* WRITTEN PROBLEM: Return all of the data exactly as written, without the pictures.

* STORED DATA:
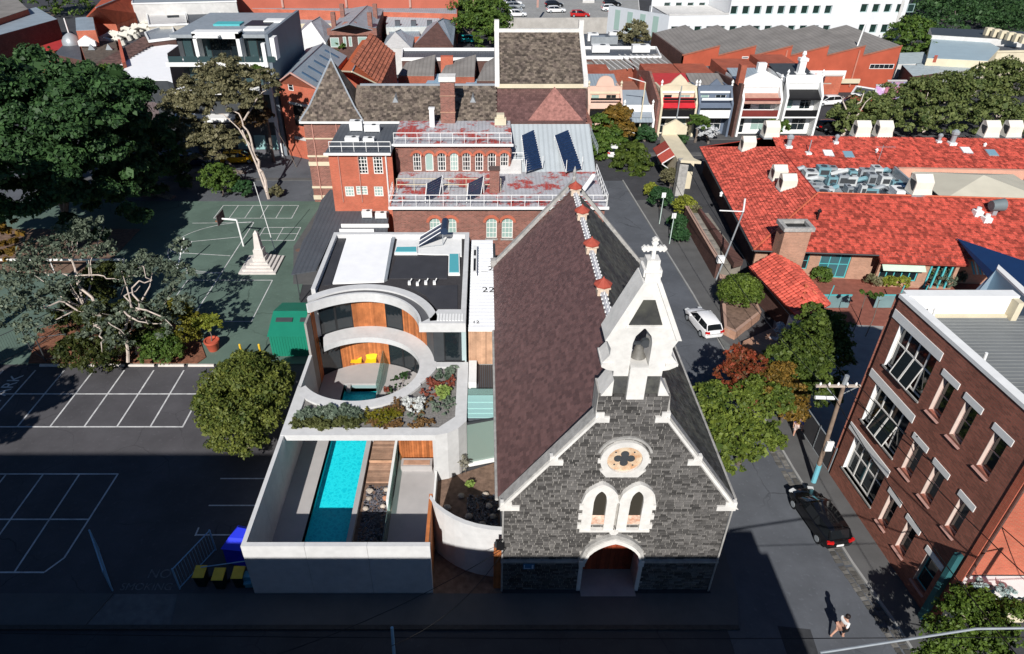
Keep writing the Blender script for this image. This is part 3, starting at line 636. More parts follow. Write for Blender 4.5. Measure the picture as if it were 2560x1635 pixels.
o_ = nt.nodes.new('ShaderNodeOutputMaterial'); tr = nt.nodes.new('ShaderNodeBsdfTransparent'); tr.inputs[0].default_value = (.8, .98, 1, 1)
gl = nt.nodes.new('ShaderNodeBsdfGlossy'); gl.inputs['Roughness'].default_value = .04; lw_ = nt.nodes.new('ShaderNodeLayerWeight'); fr_ = nt.nodes.new('ShaderNodeMath'); fr_.operation = 'POWER'; fr_.inputs[1].default_value = 4; nt.links.new(lw_.outputs['Facing'], fr_.inputs[0]); mx_ = nt.nodes.new('ShaderNodeMixShader')
nz = nt.nodes.new('ShaderNodeTexNoise'); nz.inputs['Scale'].default_value = 3.2; bp = nt.nodes.new('ShaderNodeBump'); bp.inputs['Strength'].default_value = .5; bp.inputs['Distance'].default_value = .06
gg = nt.nodes.new('ShaderNodeNewGeometry'); nt.links.new(gg.outputs['Position'], nz.inputs['Vector']); nt.links.new(nz.outputs['Fac'], bp.inputs['Height']); nt.links.new(bp.outputs[0], gl.inputs['Normal'])
nt.links.new(fr_.outputs[0], mx_.inputs[0]); nt.links.new(tr.outputs[0], mx_.inputs[1]); nt.links.new(gl.outputs[0], mx_.inputs[2]); nt.links.new(mx_.outputs[0], o_.inputs['Surface'])
wtr = MB().poly([(-10.25, 22.4, .4), (-7.75, 22.4, .4), (-7.75, 39.2, .4), (-10.25, 39.2, .4)]).build('pool_water', wm, ho)
# pool bottom: a network of caustic light painted into the tile colour
nt = pool_t.node_tree; b_ = nt.nodes['Principled BSDF']; vo = nt.nodes.new('ShaderNodeTexVoronoi'); vo.feature = 'DISTANCE_TO_EDGE'; vo.inputs['Scale'].default_value = 5.2
ns = nt.nodes.new('ShaderNodeTexNoise'); ns.inputs['Scale'].default_value = 2.5; gp = nt.nodes.new('ShaderNodeNewGeometry'); nt.links.new(gp.outputs['Position'], ns.inputs['Vector'])
mxv = nt.nodes.new('ShaderNodeMix'); mxv.data_type = 'RGBA'; mxv.inputs[0].default_value = .35; nt.links.new(gp.outputs['Position'], mxv.inputs[6]); nt.links.new(ns.outputs['Color'], mxv.inputs[7]); nt.links.new(mxv.outputs[2], vo.inputs['Vector'])
rg = nt.nodes.new('ShaderNodeMapRange'); rg.inputs[1].default_value = 0; rg.inputs[2].default_value = .3; nt.links.new(vo.outputs['Distance'], rg.inputs[0])
mc = nt.nodes.new('ShaderNodeMix'); mc.data_type = 'RGBA'; mc.inputs[6].default_value = (.03, .78, .84, 1); mc.inputs[7].default_value = (.008, .6, .7, 1); nt.links.new(rg.outputs[0], mc.inputs[0]); nt.links.new(mc.outputs[2], b_.inputs['Base Color'])
# decks of boards across the trench
dk = MB().box(-7.3, -5.75, 29.7, 33.5, .3, .4).build('deck', deck_m, ho)
y = 29.72
while y < 33.4:
    zt = .5 if y > 31.35 else .44; MB().box(-7.3, -5.78, y, y + .17, zt - .05, zt).build('deck_board', deck_m, dk); y += .19
MB().box(-7.3, -5.78, 31.3, 31.38, .3, .62).build('deck_beam', timber_p, dk)
plain('low_wall', white, ho, (-5.76, -5.6, 27.6, 33.4, .1, 1.15))
gls = bpy.data.materials.new('clear_glass'); gls.use_nodes = True; nt = gls.node_tree; nt.nodes.clear(); o_ = nt.nodes.new('ShaderNodeOutputMaterial'); tr = nt.nodes.new('ShaderNodeBsdfTransparent'); tr.inputs[0].default_value = (.72, .86, .82, 1)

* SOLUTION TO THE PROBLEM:
Keep writing the Blender script for this image. This is part 3, starting at line 636. More parts follow. Write for Blender 4.5. Measure the picture as if it were 2560x1635 pixels.
o_ = nt.nodes.new('ShaderNodeOutputMaterial'); tr = nt.nodes.new('ShaderNodeBsdfTransparent'); tr.inputs[0].default_value = (.8, .98, 1, 1)
gl = nt.nodes.new('ShaderNodeBsdfGlossy'); gl.inputs['Roughness'].default_value = .04; lw_ = nt.nodes.new('ShaderNodeLayerWeight'); fr_ = nt.nodes.new('ShaderNodeMath'); fr_.operation = 'POWER'; fr_.inputs[1].default_value = 4; nt.links.new(lw_.outputs['Facing'], fr_.inputs[0]); mx_ = nt.nodes.new('ShaderNodeMixShader')
nz = nt.nodes.new('ShaderNodeTexNoise'); nz.inputs['Scale'].default_value = 3.2; bp = nt.nodes.new('ShaderNodeBump'); bp.inputs['Strength'].default_value = .5; bp.inputs['Distance'].default_value = .06
gg = nt.nodes.new('ShaderNodeNewGeometry'); nt.links.new(gg.outputs['Position'], nz.inputs['Vector']); nt.links.new(nz.outputs['Fac'], bp.inputs['Height']); nt.links.new(bp.outputs[0], gl.inputs['Normal'])
nt.links.new(fr_.outputs[0], mx_.inputs[0]); nt.links.new(tr.outputs[0], mx_.inputs[1]); nt.links.new(gl.outputs[0], mx_.inputs[2]); nt.links.new(mx_.outputs[0], o_.inputs['Surface'])
wtr = MB().poly([(-10.25, 22.4, .4), (-7.75, 22.4, .4), (-7.75, 39.2, .4), (-10.25, 39.2, .4)]).build('pool_water', wm, ho)
# pool bottom: a network of caustic light painted into the tile colour
nt = pool_t.node_tree; b_ = nt.nodes['Principled BSDF']; vo = nt.nodes.new('ShaderNodeTexVoronoi'); vo.feature = 'DISTANCE_TO_EDGE'; vo.inputs['Scale'].default_value = 5.2
ns = nt.nodes.new('ShaderNodeTexNoise'); ns.inputs['Scale'].default_value = 2.5; gp = nt.nodes.new('ShaderNodeNewGeometry'); nt.links.new(gp.outputs['Position'], ns.inputs['Vector'])
mxv = nt.nodes.new('ShaderNodeMix'); mxv.data_type = 'RGBA'; mxv.inputs[0].default_value = .35; nt.links.new(gp.outputs['Position'], mxv.inputs[6]); nt.links.new(ns.outputs['Color'], mxv.inputs[7]); nt.links.new(mxv.outputs[2], vo.inputs['Vector'])
rg = nt.nodes.new('ShaderNodeMapRange'); rg.inputs[1].default_value = 0; rg.inputs[2].default_value = .3; nt.links.new(vo.outputs['Distance'], rg.inputs[0])
mc = nt.nodes.new('ShaderNodeMix'); mc.data_type = 'RGBA'; mc.inputs[6].default_value = (.03, .78, .84, 1); mc.inputs[7].default_value = (.008, .6, .7, 1); nt.links.new(rg.outputs[0], mc.inputs[0]); nt.links.new(mc.outputs[2], b_.inputs['Base Color'])
# decks of boards across the trench
dk = MB().box(-7.3, -5.75, 29.7, 33.5, .3, .4).build('deck', deck_m, ho)
y = 29.72
while y < 33.4:
    zt = .5 if y > 31.35 else .44; MB().box(-7.3, -5.78, y, y + .17, zt - .05, zt).build('deck_board', deck_m, dk); y += .19
MB().box(-7.3, -5.78, 31.3, 31.38, .3, .62).build('deck_beam', timber_p, dk)
plain('low_wall', white, ho, (-5.76, -5.6, 27.6, 33.4, .1, 1.15))
gls = bpy.data.materials.new('clear_glass'); gls.use_nodes = True; nt = gls.node_tree; nt.nodes.clear(); o_ = nt.nodes.new('ShaderNodeOutputMaterial'); tr = nt.nodes.new('ShaderNodeBsdfTransparent'); tr.inputs[0].default_value = (.72, .86, .82, 1)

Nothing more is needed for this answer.